Ostra krytyka kanclerza
Christian Lindner, szef FDP (Freie Demokratische Partei – Wolna Partia Demokratyczna) i Minister Finansów w Niemczech powiedział grupie medialnej Funke, że SPD (Sozialdemokratische Partei Deutschlands – Socjaldemokratyczna Partia Niemiec) stale wysuwa propozycje niezgodne z umową koalicyjną. Jedyną nowością jest to, że Kanclerz jest teraz w to zaangażowany.
Także pracodawcy są oburzeni.

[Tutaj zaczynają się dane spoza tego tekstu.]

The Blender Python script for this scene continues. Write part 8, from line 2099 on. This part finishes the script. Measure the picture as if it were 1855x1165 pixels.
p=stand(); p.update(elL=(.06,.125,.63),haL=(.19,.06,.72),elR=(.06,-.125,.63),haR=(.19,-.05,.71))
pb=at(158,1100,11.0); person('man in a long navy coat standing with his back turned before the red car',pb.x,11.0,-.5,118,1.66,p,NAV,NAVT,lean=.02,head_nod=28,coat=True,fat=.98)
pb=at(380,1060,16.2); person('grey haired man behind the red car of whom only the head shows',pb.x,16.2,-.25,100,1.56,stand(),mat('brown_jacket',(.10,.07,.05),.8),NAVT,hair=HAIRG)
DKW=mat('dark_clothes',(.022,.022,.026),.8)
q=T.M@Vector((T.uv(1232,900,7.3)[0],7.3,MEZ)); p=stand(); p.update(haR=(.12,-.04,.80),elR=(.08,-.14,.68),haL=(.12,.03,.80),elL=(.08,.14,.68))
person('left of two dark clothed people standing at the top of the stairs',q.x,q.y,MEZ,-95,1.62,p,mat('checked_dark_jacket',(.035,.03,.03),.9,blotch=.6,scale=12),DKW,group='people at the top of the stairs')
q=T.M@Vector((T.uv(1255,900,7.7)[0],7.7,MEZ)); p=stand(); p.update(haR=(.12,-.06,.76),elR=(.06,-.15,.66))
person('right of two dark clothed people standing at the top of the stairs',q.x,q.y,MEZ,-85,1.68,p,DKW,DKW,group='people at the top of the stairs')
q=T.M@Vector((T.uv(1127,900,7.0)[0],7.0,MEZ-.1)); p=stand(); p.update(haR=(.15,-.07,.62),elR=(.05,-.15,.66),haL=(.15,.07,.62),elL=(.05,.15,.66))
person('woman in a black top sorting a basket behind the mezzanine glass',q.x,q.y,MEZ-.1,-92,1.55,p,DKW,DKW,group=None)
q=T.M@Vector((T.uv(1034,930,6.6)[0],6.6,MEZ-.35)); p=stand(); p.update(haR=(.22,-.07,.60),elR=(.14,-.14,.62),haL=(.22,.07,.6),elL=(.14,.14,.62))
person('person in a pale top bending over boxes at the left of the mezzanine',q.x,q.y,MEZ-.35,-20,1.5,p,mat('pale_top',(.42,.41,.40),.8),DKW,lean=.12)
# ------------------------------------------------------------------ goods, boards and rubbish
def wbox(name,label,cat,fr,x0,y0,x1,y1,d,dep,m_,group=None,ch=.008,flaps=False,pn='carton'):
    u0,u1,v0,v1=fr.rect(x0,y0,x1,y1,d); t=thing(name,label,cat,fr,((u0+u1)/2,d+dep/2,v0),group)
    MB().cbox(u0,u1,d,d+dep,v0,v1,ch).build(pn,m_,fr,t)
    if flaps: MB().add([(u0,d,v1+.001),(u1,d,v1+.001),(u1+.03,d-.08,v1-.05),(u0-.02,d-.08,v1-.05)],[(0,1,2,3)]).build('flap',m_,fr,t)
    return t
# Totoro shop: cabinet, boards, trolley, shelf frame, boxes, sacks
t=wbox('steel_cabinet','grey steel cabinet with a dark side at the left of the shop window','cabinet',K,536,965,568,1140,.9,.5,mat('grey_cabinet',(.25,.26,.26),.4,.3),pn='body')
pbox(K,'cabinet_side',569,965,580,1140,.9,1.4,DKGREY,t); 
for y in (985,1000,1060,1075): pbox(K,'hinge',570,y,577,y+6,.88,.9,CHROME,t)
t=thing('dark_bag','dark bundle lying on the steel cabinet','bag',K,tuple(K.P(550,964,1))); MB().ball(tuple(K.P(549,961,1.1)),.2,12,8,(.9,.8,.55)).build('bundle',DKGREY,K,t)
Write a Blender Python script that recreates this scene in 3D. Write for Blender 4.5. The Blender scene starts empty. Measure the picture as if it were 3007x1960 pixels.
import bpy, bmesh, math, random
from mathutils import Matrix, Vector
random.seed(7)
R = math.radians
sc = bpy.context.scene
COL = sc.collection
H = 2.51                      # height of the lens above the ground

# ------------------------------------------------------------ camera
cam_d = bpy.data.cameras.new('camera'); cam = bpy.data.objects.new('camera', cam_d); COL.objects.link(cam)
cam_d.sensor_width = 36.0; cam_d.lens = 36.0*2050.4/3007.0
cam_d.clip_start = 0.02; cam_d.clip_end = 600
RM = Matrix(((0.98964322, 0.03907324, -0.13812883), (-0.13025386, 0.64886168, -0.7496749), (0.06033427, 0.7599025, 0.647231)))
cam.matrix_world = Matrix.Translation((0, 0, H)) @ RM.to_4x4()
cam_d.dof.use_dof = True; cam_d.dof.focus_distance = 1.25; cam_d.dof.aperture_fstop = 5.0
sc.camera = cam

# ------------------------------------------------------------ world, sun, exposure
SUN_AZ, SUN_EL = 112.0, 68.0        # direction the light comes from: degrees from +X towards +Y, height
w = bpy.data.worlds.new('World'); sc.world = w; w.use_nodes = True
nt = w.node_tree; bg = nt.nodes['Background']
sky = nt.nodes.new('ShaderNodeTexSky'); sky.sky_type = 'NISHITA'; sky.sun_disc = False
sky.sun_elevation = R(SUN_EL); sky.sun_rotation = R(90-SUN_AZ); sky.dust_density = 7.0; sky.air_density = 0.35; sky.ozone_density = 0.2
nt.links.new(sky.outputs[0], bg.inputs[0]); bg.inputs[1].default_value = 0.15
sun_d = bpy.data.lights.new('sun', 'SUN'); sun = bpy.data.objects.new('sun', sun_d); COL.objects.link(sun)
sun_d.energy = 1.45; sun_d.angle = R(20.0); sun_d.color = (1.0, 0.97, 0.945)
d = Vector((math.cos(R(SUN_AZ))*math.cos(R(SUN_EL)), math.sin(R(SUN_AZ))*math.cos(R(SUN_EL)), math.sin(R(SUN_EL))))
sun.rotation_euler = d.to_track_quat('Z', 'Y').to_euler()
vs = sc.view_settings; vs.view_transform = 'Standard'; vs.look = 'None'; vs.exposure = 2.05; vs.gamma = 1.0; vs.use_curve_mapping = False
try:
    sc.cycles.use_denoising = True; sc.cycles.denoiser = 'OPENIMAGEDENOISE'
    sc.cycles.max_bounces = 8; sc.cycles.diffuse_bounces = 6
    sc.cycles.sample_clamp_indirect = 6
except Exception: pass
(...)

Szef BDA (Bund Deutscher Architekten – związek zawodowych architektów w Niemczech), Rainer Dulger krytykuje kanclerza, mówiąc: “Skoro Polityka i związki zawodowe prowadzą negocjacje co do płacy minimalnej, to po co Komisja?”
Związki zawodowe popierają Scholza
Związki zawodowe z radością przyjmują pomysł Scholza. „Wyraźnie popieramy propozycję Scholza. Uznaje potrzebę działania”, mówi szef Ver.di, Frank Werneke. Kanclerza wspierają także eksperci ds. związków zawodowych. Ekonomista Thorsten Schulten: „Te 15 euro, których żąda kanclerz, to nic innego jak wdrożenie europejskiej dyrektywy w sprawie płacy minimalnej”.
Ekonomista Achim Truger twierdzi „Rozsądna jest podwyżka płacy minimalnej, aby ponownie zapewniała pracownikom bezpieczeństwo. Można to zrobić w dwóch etapach, najpierw 14, a potem 15 euro”. Ekonomista opowiada się nawet za automatyczną korektą płacy minimalnej.